**Task directions:**
Determine which lines contain the word "picture", then copy those lines.

**Raw data:**
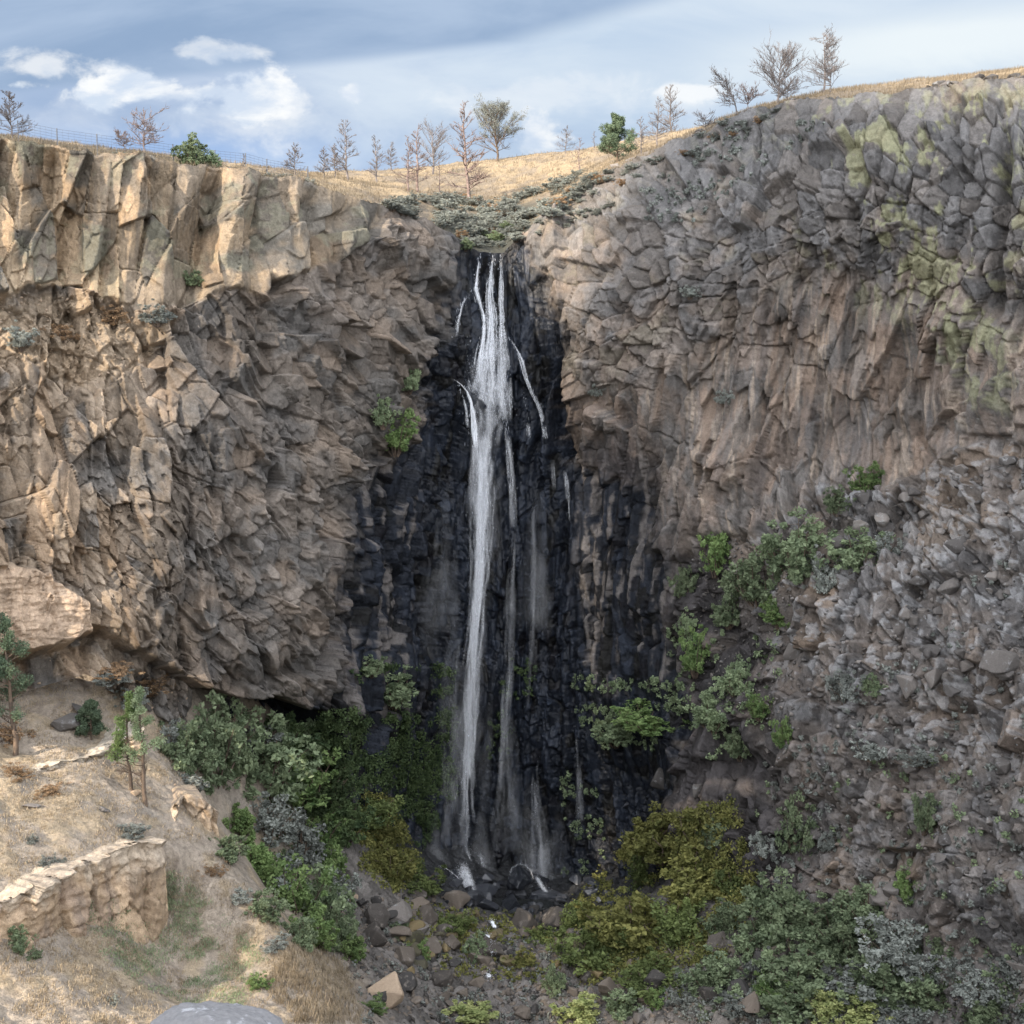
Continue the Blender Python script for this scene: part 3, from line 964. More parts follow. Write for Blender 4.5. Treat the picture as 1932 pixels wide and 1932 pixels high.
def bush_proto(name, mat, seed, w=1.0, h=1.0, clumps=70, n=44, leaf=0.032, cr=0.080, open_=0.0, hang=0.0):
    """unit bush: about one metre wide and high, standing on the origin; sprays of leaves along branching stems"""
    r = np.random.default_rng(seed)
    mb = MB(); cen = []; rad = []
    ns_ = 15
    for i in range(ns_):
        a = 6.28 * i / ns_ + r.uniform(-.3, .3); out = r.uniform(.05, .5); H_ = r.uniform(.45, 1.0) * (1.05 - out * .7)
        e = np.array([math.cos(a) * out * w, math.sin(a) * out * w, H_ * h])
        b0 = np.array([e[0] * .15, e[1] * .15, -.15])
        mid = b0 * .45 + e * .55 + r.normal(0, .04, 3) + (0, 0, .06)
        mb.tube([b0, mid, e], [.016, .010, .004], 4)
        for j in range(clumps * 2 // ns_):
            t = r.uniform(.25, 1.06)
            p = b0 * (1 - t) ** 2 + 2 * mid * t * (1 - t) + e * t * t
            off = r.normal(0, .085, 3) * (1.4 - .6 * t)
            q = p + off
            if q[2] < .02: q[2] = .02 + r.random() * .1
            cen.append(q); rad.append(cr * r.uniform(.4, 1.25))
            if j % 3 == 0:
                mb.tube([p, q], [.005, .002], 3)
    cen = np.array(cen)
    V, t = leaves_np(cen, np.array(rad), n, leaf, seed + 1, elong=1.8)
    cm = leaf_mesh(name + '_crown', V, t, mat)
    sm = mesh_np(name + '_stems', np.array(mb.V), np.array(mb.F)); sm.materials.append(M_bark)
    return cm, sm


BUSH = {
    'green': [bush_proto('shrub', M_green, s, clumps=90) for s in (1, 2, 3)],
    'fresh': [bush_proto('shrub', M_fresh, s, clumps=80) for s in (11, 12)],
    'gold': [bush_proto('shrub', M_gold, s, clumps=95, h=.8) for s in (21, 22, 23)],
    'olive': [bush_proto('shrub', M_olive, s, clumps=80, h=.85, cr=.095) for s in (71, 72, 73)],
    'yellow': [bush_proto('shrub', M_yellow, s, clumps=80) for s in (31, 32)],
    'sage': [bush_proto('shrub', M_sage, s, clumps=60, h=.75, leaf=.028) for s in (41, 42, 43)],
    'rust': [bush_proto('shrub', M_rust, s, clumps=50, h=.75, leaf=.024) for s in (51,)],
    'dark': [bush_proto('shrub', M_dark, s, clumps=90) for s in (61, 62)],
}
KIND_CAT = {'green': 'bush', 'fresh': 'bush', 'gold': 'bush', 'olive': 'bush', 'yellow': 'bush', 'sage': 'sagebrush', 'rust': 'dry shrub', 'dark': 'bush'}
KIND_NAME = {'green': 'leafy_bush', 'fresh': 'leafy_bush', 'gold': 'golden_bush', 'olive': 'olive_bush', 'yellow': 'yellow_bush', 'sage': 'sagebrush', 'rust': 'dry_shrub', 'dark': 'dark_bush'}


def bush(kind, u, v, w, h, label, group=None, where='cgp', sink=.1, parts=True, loc=None):
    """w and h in layout units as seen; v is the foot of the bush"""
    if loc is None:
        ht = hit(u, v - h * .25, where)
        if ht is None:
            return None
        p = ht[0]
        if ht[3] == 'c':
            p = p + ht[2] * (0.1) + Vector((0, -.25, 0))
    else:
        p = loc
    k = p.y / F
    W_, H_ = w * k, h * k
    cm, sm = random.choice(BUSH[kind])
    e = empty(KIND_NAME[kind], (p.x, p.y, p.z - (H_ * .28 if loc is None else sink)), random.uniform(0, 6.28))
    fx = KSC
    e.scale = (W_ * fx * random.uniform(.9, 1.1), W_ * fx * random.uniform(.9, 1.1), H_ * 1.12)
    link('crown', cm, None, e)
    if parts:
        link('stems', sm, None, e)
    tag(e, label, KIND_CAT[kind], group)
    return e


KSC = 1.35

# ------------------------------------------------------------------ rocks
m_bo, N, b, o_ = new_mat('loose_basalt')
g = N.node('ShaderNodeNewGeometry'); oi = N.node('ShaderNodeObjectInfo')
tcn = N.node('ShaderNodeTexCoord')
a1 = N.noise(g.outputs['Position'], 1.8, 6, .65); a2 = N.noise(g.outputs['Position'], 9, 3, .6)
isl = g.outputs['Random Per Island']
rv = N.m('FRACT', N.m('ADD', isl, oi.outputs['Random']))
colr = N.mix(N.ss(rv, .15, .95), (.070, .064, .060), (.170, .152, .137))
colr = N.mix(N.ss(a1, .54, .70), colr, (.235, .235, .235))
ff = N.m('ADD', .7, N.m('MULTIPLY', a2, .6))
N.put(b.inputs['Base Color'], N.mix(1.0, colr, N.comb(ff, ff, ff), 'MULTIPLY'))
b.inputs['Roughness'].default_value = .9
bp = N.node('ShaderNodeBump'); bp.inputs['Distance'].default_value = .08; bp.inputs['Strength'].default_value = .7
N.put(bp.inputs['Height'], a1); N.l.new(bp.outputs[0], b.inputs['Normal'])
M_bould = m_bo


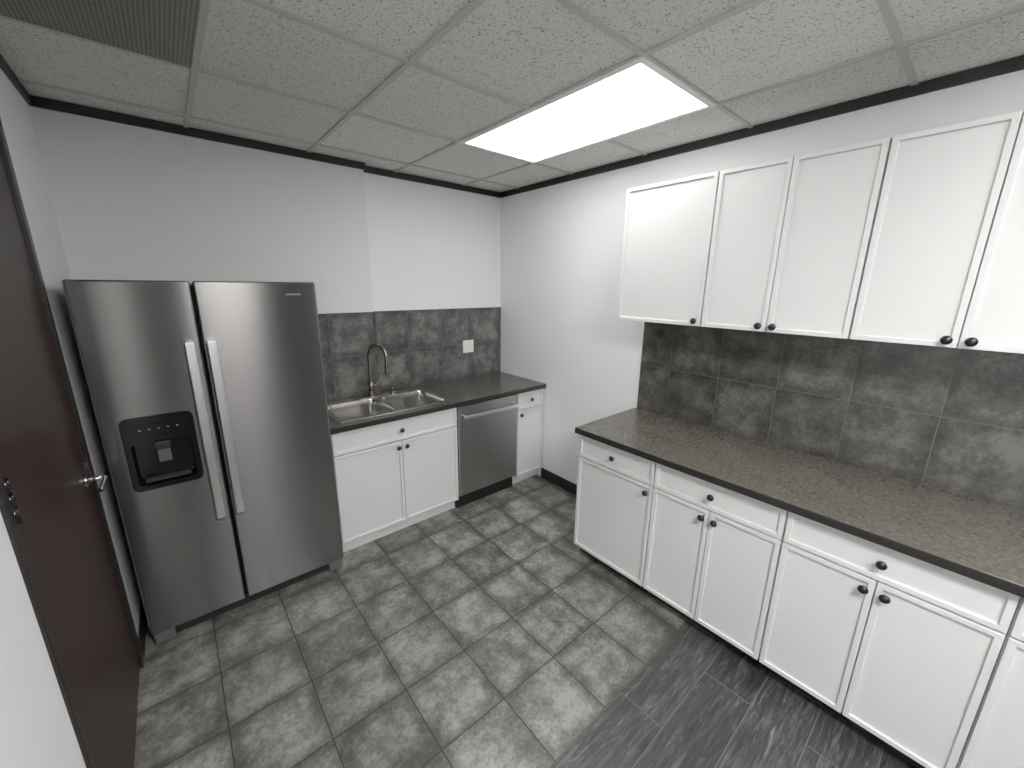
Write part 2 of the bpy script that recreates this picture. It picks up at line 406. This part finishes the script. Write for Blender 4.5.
# ------------------------------------------------------------------ sink
s=empty('kitchen_sink',(0,0,0))
mid=(SX0+SX1)/2
B=[(SX0+.03,mid-.015,SY0+.03,SY1-.09),(mid+.015,SX1-.03,SY0+.03,SY1-.09)]
plate_with_holes('rim',rrect(SX0,SX1,SY0,SY1,.03),[rrect(*q,.05) for q in B],CT+.0035,.003,M_sink,s,.0012)
for i,q in enumerate(B):
    bm=bmesh.new(); loops=[]
    for (ins,z,r) in ((-.001,CT+.004,.051),(.002,CT-.004,.05),(.006,CT-.05,.05),(.010,CT-.14,.05),(.016,CT-.158,.05),(.032,CT-.168,.045),(.07,CT-.171,.03)):
        L=[bm.verts.new((x,y,z)) for x,y in rrect(q[0]+ins,q[1]-ins,q[2]+ins,q[3]-ins,r)]
        if loops:
            P=loops[-1]
            for k in range(len(L)): bm.faces.new([P[k],P[(k+1)%len(L)],L[(k+1)%len(L)],L[k]])
        loops.append(L)
    bm.faces.new(loops[-1])
    me=mesh_obj('bowl_%d'%i,bm,M_sink,s)
    for p in me.data.polygons: p.use_smooth=True
    cx,cy=(q[0]+q[1])/2,(q[2]+q[3])/2
    cyl('drain_ring_%d'%i,(cx,cy,CT-.171),(cx,cy,CT-.168),.045,M_chrome,s)
    cyl('drain_%d'%i,(cx,cy,CT-.169),(cx,cy,CT-.1675),.032,M_ctrl,s)
fx,fy=1.09,SY1-.043
zz=CT+.005
f=empty('kitchen_faucet',(fx,fy,zz))
plate_with_holes('deck_plate',rrect(-.12,.12,-.028,.028,.027),[],.003,.004,M_nickel,f,.001)
cyl('base',(0,0,.004),(0,0,.05),.024,M_nickel,f,r2=.021,bevel=.002)
cyl('body',(0,0,.05),(0,0,.12),.0185,M_nickel,f)
pts=[(0,0,.11),(0,0,.2),(0,0,.315)]
ra=.09
for k in range(1,17):
    a=math.pi*k/16; pts.append((0,-(ra-ra*math.cos(a)),.315+ra*math.sin(a)))
pts.append((0,-2*ra,.29)); dirx=.35
pts=[(-p[1]*dirx,p[1]*.94,p[2]) for p in pts]
tube('gooseneck',pts,.0135,M_nickel,f)
ex,ey=pts[-1][0],pts[-1][1]
cyl('spray_head',(ex,ey,.305),(ex,ey,.20),.0155,M_nickel,f,r2=.0195,bevel=.002)
cyl('spray_tip',(ex,ey,.20),(ex,ey,.195),.016,M_ctrl,f)
cyl('handle_hub',(.015,0,.085),(.04,0,.085),.014,M_nickel,f)
tube('handle_lever',[(.035,0,.085),(.05,0,.105),(.062,0,.15),(.066,0,.175)],.006,M_nickel,f)
sd=empty('soap_dispenser',(fx+.17,fy,zz))
cyl('collar',(0,0,0),(0,0,.02),.02,M_nickel,sd,bevel=.002)
cyl('pump',(0,0,.02),(0,0,.055),.011,M_nickel,sd)
tube('nozzle',[(0,.005,.055),(0,-.02,.058),(0,-.06,.052)],.007,M_nickel,sd)

o=empty('wall_outlet',(2.07,YB-.009,1.205))
box('cover_plate',-.058,.058,-.006,0,-.058,.058,M_plastic,o,.003)
for i,x in enumerate((-.023,.023)):
    box('device_%d'%i,x-.0165,x+.0165,-.009,-.005,-.034,.034,M_plastic,o,.001,1)
    if i==0:
        for z in (-.018,.012):
            box('slot_a_%d'%(z>0),x-.007,x-.005,-.0095,-.008,z,z+.009,M_dark,o); box('slot_b_%d'%(z>0),x+.005,x+.007,-.0095,-.008,z,z+.009,M_dark,o)
    else: box('rocker',x-.012,x+.012,-.012,-.008,-.028,.028,M_plastic,o,.002,1)

# ------------------------------------------------------------------ dishwasher
dw=empty('dishwasher',(1.54,2.424,0)); W=.598
box('tub',.003,W-.003,.03,.56,.11,.872,M_ctrl,dw)
box('door_panel',.004,W-.004,0,.03,.125,.868,M_steel2,dw,.006,3)
box('control_edge',.006,W-.006,.002,.028,.8685,.8735,M_blackgloss,dw)
box('toe_panel',.006,W-.006,.05,.07,.0,.12,M_black,dw)
box('side_leg_a',.006,.03,.07,.5,0,.11,M_black,dw); box('side_leg_b',W-.03,W-.006,.07,.5,0,.11,M_black,dw)
hp=[]
for k in range(13):
    tt=k/12; x=.035+(W-.07)*tt; hp.append((x,-.045-.012*math.sin(math.pi*tt),.79))
bm=bmesh.new(); prev=None
for (x,y,z) in hp:
    L=[bm.verts.new(p) for p in ((x,y-.007,z-.013),(x,y+.007,z-.013),(x,y+.007,z+.013),(x,y-.007,z+.013))]
    if prev:
        for k in range(4): bm.faces.new([prev[k],prev[(k+1)%4],L[(k+1)%4],L[k]])
    else: bm.faces.new(L)
    prev=L
bm.faces.new(prev)
mesh_obj('handle',bm,M_handle,dw,.003,2)
for i,x in enumerate((.045,W-.045)): box('handle_mount_%d'%i,x-.01,x+.01,-.042,.002,.78,.80,M_handle,dw,.002,1)

# ------------------------------------------------------------------ refrigerator
FX0,FX1,FY=-.2964,.611,2.319
SPL=.095; FH=1.7635
fr=empty('refrigerator',(0,FY,0))
box('cabinet',FX0+.006,FX1-.006,.075,.655,.03,FH-.015,M_fridgeside,fr,.004,2)
box('gasket',FX0+.012,FX1-.012,.062,.078,.09,FH-.03,M_black,fr)
dx0,dx1,dz0,dz1=-.237,.015,.835,1.18
LX0,LX1=FX0,SPL-.004
zb,zt=.085,FH
bm=bmesh.new()
xs=[LX0,dx0+.01,dx1-.01,LX1]; zs=[zb,dz0+.01,dz1-.01,zt]; VV={}
def vv(i,j,k):
    if (i,j,k) not in VV: VV[(i,j,k)]=bm.verts.new((xs[i],(0,.06)[k],zs[j]))
    return VV[(i,j,k)]
for i in range(3):
    for j in range(3):
        if (i,j)!=(1,1): bm.faces.new([vv(i,j,0),vv(i+1,j,0),vv(i+1,j+1,0),vv(i,j+1,0)])
        bm.faces.new([vv(i,j,1),vv(i,j+1,1),vv(i+1,j+1,1),vv(i+1,j,1)])
for i in range(3):
    for j in (0,3): bm.faces.new([vv(i,j,0),vv(i+1,j,0),vv(i+1,j,1),vv(i,j,1)])
for j in range(3):
    for i in (0,3): bm.faces.new([vv(i,j,0),vv(i,j+1,0),vv(i,j+1,1),vv(i,j,1)])
o=mesh_obj('freezer_door',bm,M_steel,fr,.010,4)
box('fresh_food_door',SPL+.004,FX1,0,.06,zb,zt,M_steel,fr,.010,4)
bm=bmesh.new()
def ringloop(P,y): return [bm.verts.new((p[0],y,p[1])) for p in P]
NN=5
L0=ringloop(rrect(dx0,dx1,dz0,dz1,.028,NN),.001); L1=ringloop(rrect(dx0,dx1,dz0,dz1,.028,NN),-.006)
L2=ringloop(rrect(dx0+.022,dx1-.022,dz0+.022,dz1-.12,.02,NN),-.006); L3=ringloop(rrect(dx0+.03,dx1-.03,dz0+.032,dz1-.125,.02,NN),.050)
for A,Bb in ((L0,L1),(L1,L2),(L2,L3)):
    for k in range(len(A)): bm.faces.new([A[k],A[(k+1)%len(A)],Bb[(k+1)%len(A)],Bb[k]])
bm.faces.new(L3)
mesh_obj('dispenser_housing',bm,M_blackgloss,fr)
cxd=(dx0+dx1)/2
box('dispenser_control_strip',dx0+.04,dx1-.04,-.008,-.0055,dz1-.085,dz1-.035,M_blackgloss,fr,.002,1)
M_mark=simple('icon_grey',(.25,.26,.28),.5)
for k in range(5): box('control_mark_%d'%k,dx0+.058+k*.032,dx0+.066+k*.032,-.0086,-.0078,dz1-.062,dz1-.058,M_mark,fr)
box('dispenser_chute',cxd-.03,cxd+.03,.005,.045,dz1-.165,dz1-.128,M_ctrl,fr,.006,2)
box('dispenser_paddle',cxd-.024,cxd+.024,.03,.04,dz0+.11,dz1-.165,M_grey,fr,.006,2)
box('drip_tray',dx0+.045,dx1-.045,.0,.045,dz0+.034,dz0+.044,M_dgrey,fr,.003,1)
def fhandle(name,x,z0,z1):
    bm=bmesh.new(); prev=None; N=20
    for k in range(N+1):
        tt=k/N; z=z0+(z1-z0)*tt; y=-.048-.012*math.sin(math.pi*tt)
        L=[bm.verts.new(p) for p in ((x-.018,y-.006,z),(x+.018,y-.006,z),(x+.018,y+.008,z),(x-.018,y+.008,z))]
        if prev:
            for q in range(4): bm.faces.new([prev[q],prev[(q+1)%4],L[(q+1)%4],L[q]])
        else: bm.faces.new(L)
        prev=L
    bm.faces.new(prev); mesh_obj(name,bm,M_handle,fr,.004,2)
    for i,z in enumerate((z0+.03,z1-.03)): box(name+'_mount_%d'%i,x-.012,x+.012,-.045,.004,z-.025,z+.025,M_handle,fr,.003,2)
fhandle('freezer_handle',.050,.62,1.50); fhandle('fridge_handle',.130,.62,1.50)
M_badge=simple('badge_grey',(.30,.30,.30),.4)
for k in range(7): box('badge_letter_%d'%k,.468+k*.0098,.4745+k*.0098,-.0015,.001,FH-.066,FH-.057,M_badge,fr)
box('base_grille',FX0+.03,FX1-.03,.045,.08,.02,.08,M_black,fr)
for i,(a,b_) in enumerate(((FX0+.005,FX0+.085),(FX1-.085,FX1-.005))):
    box('foot_bracket_%d'%i,a,b_,.02,.075,.012,.075,M_grey,fr,.006,2)
    cyl('foot_%d'%i,((a+b_)/2,.05,0),((a+b_)/2,.05,.02),.02,M_grey,fr)
    box('rear_foot_%d'%i,a,b_,.58,.64,0,.03,M_black,fr)

# ------------------------------------------------------------------ camera
cd=bpy.data.cameras.new('camera'); cam=bpy.data.objects.new('camera',cd); COL.objects.link(cam)
yaw,pit,rol=.8633,.2438,.0111
r0=Vector((math.sin(yaw),-math.cos(yaw),0)); fw=Vector((math.cos(yaw)*math.cos(pit),math.sin(yaw)*math.cos(pit),-math.sin(pit)))
u0=r0.cross(fw); r=math.cos(rol)*r0+math.sin(rol)*u0; u=math.cos(rol)*u0-math.sin(rol)*r0
Mx=Matrix((r,u,-fw)).transposed().to_4x4(); Mx.translation=(0,0,H); cam.matrix_world=Mx
cd.sensor_width=36; cd.lens=397.85/1024*36; cd.clip_start=.02
S.camera=cam
w=bpy.data.worlds.new('world'); S.world=w; w.use_nodes=True; w.node_tree.nodes['Background'].inputs[1].default_value=.0
S.view_settings.view_transform='Standard'; S.view_settings.exposure=.30; S.view_settings.gamma=1.2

**Complete response:**
Continue the Blender Python script for this scene: part 3, from line 964. More parts follow. Write for Blender 4.5. Treat the picture as 1932 pixels wide and 1932 pixels high.
Write part 2 of the bpy script that recreates this picture. It picks up at line 406. This part finishes the script. Write for Blender 4.5.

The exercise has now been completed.